_INSTRUCTION:_ Return exactly and only these lines: the first of the listing through the one containing "TAU = 2*math.pi".
■ ■ ■ ■ ■ ■ ■
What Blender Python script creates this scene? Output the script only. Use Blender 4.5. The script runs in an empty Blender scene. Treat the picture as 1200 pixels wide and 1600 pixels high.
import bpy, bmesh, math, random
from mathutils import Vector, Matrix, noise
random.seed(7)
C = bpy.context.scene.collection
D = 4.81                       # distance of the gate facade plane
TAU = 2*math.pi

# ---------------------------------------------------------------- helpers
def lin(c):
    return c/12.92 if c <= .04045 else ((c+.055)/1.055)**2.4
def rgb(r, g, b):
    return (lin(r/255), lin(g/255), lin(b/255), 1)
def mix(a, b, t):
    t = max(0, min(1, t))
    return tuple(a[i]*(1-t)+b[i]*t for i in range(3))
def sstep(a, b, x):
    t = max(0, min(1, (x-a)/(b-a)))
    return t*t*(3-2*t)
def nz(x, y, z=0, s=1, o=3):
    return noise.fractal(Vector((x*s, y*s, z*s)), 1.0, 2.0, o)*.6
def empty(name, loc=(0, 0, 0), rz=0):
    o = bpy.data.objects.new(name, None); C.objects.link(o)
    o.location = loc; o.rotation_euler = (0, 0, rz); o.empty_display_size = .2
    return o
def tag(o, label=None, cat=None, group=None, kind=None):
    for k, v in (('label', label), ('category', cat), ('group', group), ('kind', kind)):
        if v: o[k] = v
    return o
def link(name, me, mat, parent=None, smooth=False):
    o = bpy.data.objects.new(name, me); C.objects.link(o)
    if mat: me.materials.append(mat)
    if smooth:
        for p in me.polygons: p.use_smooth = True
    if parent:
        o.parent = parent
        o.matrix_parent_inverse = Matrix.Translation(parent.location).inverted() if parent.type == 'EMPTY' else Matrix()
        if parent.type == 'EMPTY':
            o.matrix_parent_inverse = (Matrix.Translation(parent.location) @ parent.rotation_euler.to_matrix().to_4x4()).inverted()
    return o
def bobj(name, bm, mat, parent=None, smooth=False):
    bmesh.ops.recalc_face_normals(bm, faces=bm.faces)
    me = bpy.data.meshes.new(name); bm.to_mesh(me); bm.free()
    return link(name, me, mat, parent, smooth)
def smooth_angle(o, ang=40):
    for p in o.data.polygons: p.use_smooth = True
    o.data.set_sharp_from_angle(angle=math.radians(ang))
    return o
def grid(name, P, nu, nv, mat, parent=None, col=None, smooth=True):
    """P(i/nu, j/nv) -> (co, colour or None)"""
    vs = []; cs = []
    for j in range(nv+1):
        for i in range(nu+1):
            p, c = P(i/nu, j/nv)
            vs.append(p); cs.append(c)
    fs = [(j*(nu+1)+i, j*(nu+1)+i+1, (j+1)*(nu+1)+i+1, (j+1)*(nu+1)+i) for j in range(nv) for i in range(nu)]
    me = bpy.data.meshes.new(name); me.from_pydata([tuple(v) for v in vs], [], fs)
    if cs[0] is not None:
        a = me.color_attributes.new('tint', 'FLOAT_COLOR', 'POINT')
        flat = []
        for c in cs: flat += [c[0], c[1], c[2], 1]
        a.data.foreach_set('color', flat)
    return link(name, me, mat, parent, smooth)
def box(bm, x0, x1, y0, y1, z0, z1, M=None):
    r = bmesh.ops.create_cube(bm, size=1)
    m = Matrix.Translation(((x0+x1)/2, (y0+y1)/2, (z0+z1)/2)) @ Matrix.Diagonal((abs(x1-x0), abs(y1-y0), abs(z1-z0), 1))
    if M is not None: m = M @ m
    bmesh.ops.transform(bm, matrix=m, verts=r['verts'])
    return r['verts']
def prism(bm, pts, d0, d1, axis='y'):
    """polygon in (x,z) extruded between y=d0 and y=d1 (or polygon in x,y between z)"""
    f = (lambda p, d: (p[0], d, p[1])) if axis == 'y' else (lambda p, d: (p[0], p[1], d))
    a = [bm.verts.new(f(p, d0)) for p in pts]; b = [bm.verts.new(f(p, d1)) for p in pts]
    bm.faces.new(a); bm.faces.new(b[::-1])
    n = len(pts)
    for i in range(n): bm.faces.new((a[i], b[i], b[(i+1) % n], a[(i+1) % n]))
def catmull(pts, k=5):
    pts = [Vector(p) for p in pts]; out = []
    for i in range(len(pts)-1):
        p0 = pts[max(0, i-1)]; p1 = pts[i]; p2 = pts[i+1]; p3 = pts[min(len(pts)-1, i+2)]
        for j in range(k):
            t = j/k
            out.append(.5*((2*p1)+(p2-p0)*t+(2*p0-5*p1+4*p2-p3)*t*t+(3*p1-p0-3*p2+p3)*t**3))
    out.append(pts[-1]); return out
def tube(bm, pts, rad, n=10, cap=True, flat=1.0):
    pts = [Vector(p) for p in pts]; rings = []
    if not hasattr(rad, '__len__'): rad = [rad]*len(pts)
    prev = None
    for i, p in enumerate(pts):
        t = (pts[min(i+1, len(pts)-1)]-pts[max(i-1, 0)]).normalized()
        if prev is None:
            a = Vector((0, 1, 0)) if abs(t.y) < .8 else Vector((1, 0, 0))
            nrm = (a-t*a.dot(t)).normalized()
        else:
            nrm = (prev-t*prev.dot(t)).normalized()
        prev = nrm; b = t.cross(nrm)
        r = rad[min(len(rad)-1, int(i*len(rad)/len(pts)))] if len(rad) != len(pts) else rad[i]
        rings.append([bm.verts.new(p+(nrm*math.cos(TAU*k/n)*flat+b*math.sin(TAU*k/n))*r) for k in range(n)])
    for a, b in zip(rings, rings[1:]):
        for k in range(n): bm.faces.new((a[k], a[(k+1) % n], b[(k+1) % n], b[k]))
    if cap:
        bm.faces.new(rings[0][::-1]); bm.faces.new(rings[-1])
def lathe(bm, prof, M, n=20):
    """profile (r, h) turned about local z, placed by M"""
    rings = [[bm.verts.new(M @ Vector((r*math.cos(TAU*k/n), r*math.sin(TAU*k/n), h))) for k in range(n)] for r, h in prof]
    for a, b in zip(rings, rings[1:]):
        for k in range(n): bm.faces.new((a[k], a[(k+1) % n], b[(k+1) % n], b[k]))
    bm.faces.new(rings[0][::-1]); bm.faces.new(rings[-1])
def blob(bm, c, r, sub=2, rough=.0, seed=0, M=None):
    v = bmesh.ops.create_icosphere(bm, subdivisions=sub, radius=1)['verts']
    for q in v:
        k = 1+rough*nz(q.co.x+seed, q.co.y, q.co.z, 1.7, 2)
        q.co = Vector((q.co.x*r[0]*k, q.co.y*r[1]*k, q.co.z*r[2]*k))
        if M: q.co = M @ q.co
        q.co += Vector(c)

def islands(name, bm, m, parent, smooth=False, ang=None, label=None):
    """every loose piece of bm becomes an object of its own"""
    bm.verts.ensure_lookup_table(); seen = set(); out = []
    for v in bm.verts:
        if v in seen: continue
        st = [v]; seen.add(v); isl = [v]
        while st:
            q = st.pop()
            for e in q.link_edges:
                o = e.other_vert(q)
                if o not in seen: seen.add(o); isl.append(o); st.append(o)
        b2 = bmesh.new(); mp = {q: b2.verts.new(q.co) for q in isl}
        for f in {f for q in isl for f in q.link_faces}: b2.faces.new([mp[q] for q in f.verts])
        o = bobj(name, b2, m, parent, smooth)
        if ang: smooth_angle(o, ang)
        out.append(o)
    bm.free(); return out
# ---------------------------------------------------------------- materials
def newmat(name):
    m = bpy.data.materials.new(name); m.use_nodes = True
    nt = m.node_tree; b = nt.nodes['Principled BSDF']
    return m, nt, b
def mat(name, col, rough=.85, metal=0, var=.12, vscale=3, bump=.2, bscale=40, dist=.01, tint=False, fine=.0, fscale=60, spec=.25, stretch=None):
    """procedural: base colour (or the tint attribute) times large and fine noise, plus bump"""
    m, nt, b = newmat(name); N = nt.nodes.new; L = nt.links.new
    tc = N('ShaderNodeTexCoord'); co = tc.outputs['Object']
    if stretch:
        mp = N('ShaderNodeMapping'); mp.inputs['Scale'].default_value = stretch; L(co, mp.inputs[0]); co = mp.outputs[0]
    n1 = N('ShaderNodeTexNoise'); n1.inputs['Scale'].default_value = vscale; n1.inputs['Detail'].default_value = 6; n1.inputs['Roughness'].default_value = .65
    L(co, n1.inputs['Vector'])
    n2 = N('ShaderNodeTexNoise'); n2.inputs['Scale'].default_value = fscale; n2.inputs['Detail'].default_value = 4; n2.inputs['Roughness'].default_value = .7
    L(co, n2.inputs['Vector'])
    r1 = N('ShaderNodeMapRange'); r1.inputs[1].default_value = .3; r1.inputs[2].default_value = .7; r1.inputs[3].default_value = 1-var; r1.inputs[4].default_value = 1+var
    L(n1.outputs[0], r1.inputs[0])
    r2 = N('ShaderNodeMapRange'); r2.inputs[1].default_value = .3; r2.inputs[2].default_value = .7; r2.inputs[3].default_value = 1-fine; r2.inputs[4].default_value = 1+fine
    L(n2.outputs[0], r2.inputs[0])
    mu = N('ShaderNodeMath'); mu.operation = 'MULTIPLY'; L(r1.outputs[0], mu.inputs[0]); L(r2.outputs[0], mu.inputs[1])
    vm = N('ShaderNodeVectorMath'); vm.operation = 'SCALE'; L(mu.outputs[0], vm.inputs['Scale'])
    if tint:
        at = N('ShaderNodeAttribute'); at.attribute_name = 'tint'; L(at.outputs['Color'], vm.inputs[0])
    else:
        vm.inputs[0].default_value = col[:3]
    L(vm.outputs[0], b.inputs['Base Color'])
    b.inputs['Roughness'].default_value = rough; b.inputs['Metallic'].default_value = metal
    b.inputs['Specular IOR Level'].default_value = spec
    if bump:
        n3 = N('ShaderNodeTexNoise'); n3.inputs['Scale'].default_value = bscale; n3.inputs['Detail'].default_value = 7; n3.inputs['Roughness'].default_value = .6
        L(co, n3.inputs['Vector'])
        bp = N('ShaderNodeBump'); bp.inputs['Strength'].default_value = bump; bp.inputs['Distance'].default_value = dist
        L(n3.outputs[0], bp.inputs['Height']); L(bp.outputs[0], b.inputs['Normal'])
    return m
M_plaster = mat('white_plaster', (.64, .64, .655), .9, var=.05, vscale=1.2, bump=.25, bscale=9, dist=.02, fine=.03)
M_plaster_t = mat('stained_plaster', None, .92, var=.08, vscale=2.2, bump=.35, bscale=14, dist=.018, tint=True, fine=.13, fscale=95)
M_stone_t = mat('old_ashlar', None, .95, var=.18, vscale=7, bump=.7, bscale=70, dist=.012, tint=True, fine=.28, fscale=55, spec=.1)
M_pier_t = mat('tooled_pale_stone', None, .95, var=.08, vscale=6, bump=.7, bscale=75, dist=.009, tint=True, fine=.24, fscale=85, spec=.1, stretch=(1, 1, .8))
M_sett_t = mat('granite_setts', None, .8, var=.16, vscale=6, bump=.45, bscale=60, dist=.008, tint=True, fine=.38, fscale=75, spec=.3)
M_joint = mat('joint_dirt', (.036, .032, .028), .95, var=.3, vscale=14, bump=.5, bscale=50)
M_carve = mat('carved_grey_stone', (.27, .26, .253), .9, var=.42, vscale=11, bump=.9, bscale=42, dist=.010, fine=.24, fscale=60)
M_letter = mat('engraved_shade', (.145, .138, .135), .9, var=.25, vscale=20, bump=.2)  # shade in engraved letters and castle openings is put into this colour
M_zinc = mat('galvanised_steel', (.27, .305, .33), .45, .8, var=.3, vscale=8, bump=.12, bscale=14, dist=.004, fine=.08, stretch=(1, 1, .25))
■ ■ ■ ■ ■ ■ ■
_THE OUTPUT:_
What Blender Python script creates this scene? Output the script only. Use Blender 4.5. The script runs in an empty Blender scene. Treat the picture as 1200 pixels wide and 1600 pixels high.
import bpy, bmesh, math, random
from mathutils import Vector, Matrix, noise
random.seed(7)
C = bpy.context.scene.collection
D = 4.81                       # distance of the gate facade plane
TAU = 2*math.pi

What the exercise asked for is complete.